▶ _Entries provided_
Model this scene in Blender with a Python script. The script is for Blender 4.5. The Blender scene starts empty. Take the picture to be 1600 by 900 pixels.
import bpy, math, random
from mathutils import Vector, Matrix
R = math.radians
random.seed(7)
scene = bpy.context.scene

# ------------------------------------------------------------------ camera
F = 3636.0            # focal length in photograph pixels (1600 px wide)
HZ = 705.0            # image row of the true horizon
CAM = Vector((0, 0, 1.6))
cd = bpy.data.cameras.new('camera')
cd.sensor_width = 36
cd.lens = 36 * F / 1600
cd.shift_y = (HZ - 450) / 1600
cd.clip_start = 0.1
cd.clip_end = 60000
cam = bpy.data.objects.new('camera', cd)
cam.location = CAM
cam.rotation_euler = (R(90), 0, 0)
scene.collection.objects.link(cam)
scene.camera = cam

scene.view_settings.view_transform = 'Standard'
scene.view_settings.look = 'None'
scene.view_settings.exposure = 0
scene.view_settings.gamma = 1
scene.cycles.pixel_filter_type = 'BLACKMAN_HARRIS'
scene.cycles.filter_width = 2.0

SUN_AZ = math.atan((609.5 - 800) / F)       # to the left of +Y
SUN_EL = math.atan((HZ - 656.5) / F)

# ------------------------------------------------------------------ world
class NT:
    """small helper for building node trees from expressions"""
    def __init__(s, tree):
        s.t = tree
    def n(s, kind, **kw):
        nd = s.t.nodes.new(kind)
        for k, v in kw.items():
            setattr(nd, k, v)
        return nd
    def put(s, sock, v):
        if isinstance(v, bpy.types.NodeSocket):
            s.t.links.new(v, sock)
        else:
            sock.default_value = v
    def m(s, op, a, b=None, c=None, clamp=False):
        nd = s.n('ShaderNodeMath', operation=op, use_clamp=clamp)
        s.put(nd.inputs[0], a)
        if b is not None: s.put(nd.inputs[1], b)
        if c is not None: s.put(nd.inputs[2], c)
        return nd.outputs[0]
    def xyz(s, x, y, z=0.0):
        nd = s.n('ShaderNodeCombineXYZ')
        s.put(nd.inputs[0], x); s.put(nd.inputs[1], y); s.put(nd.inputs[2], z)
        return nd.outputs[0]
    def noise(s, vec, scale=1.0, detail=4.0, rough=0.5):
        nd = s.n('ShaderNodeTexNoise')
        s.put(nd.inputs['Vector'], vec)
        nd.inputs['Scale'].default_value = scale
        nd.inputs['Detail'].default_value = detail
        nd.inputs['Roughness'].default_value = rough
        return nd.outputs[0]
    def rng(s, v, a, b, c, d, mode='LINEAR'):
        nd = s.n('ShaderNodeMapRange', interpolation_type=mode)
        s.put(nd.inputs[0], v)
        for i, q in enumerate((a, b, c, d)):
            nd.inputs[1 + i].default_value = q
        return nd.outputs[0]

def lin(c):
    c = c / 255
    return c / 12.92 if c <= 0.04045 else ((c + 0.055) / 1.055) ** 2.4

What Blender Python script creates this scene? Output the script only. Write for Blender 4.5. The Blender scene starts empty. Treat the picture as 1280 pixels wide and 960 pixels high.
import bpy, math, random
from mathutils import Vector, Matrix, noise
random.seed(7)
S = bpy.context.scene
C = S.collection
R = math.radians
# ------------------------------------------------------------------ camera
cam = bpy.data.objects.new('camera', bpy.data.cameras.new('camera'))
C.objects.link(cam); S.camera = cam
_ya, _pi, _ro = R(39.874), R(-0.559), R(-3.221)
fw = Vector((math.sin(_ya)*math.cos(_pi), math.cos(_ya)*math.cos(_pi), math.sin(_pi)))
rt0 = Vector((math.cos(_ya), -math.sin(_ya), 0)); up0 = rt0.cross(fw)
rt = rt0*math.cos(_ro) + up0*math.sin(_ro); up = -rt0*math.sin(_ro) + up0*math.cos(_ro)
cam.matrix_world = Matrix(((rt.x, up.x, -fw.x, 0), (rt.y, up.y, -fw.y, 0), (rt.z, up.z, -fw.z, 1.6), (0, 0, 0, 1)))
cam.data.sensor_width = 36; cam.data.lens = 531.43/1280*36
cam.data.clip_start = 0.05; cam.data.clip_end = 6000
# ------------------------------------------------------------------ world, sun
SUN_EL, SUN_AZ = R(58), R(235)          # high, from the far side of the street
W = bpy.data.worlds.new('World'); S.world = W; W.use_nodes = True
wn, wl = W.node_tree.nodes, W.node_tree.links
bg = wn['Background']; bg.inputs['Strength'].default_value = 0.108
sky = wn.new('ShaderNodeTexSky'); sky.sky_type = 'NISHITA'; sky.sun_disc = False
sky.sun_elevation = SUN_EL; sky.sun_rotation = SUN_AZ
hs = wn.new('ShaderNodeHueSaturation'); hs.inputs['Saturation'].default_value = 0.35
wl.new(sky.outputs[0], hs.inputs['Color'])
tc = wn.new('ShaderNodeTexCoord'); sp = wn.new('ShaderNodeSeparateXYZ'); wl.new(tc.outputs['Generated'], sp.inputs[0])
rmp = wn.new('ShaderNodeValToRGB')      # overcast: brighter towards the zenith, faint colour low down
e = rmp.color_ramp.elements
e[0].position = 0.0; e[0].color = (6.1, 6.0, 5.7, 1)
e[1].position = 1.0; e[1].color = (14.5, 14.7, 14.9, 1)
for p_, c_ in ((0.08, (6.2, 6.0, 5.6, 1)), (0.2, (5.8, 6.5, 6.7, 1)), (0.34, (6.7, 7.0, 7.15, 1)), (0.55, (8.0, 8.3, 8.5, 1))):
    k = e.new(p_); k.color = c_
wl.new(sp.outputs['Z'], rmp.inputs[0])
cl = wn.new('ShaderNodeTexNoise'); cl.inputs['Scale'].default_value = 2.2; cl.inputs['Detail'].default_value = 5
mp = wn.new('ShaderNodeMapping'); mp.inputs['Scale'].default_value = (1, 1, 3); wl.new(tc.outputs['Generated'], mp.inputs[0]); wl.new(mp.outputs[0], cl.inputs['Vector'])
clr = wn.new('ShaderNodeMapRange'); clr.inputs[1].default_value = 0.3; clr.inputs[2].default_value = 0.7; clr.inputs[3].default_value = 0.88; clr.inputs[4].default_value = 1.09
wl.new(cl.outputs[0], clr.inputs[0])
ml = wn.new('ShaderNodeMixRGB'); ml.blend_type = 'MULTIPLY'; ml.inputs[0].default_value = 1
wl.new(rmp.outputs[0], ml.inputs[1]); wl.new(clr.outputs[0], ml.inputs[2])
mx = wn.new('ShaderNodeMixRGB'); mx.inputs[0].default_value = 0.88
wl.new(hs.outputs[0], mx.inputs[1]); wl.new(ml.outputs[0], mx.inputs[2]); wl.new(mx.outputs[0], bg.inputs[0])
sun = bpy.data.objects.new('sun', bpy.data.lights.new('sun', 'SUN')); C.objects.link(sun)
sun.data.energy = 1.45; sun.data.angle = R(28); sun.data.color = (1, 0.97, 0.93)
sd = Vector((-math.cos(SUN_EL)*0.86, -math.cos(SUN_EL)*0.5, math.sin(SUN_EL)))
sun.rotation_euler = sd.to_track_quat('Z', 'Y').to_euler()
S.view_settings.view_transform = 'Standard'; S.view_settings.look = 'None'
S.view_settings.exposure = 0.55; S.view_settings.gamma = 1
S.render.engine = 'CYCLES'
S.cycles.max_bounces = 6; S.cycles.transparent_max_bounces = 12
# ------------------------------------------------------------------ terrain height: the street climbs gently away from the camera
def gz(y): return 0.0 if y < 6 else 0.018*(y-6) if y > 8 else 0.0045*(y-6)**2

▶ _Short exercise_
Collect every line with the string "wide" from the records, and copy each.

▶ _Response to the task_
F = 3636.0            # focal length in photograph pixels (1600 px wide)
What Blender Python script creates this scene? Output the script only. Write for Blender 4.5. The Blender scene starts empty. Treat the picture as 1280 pixels wide and 960 pixels high.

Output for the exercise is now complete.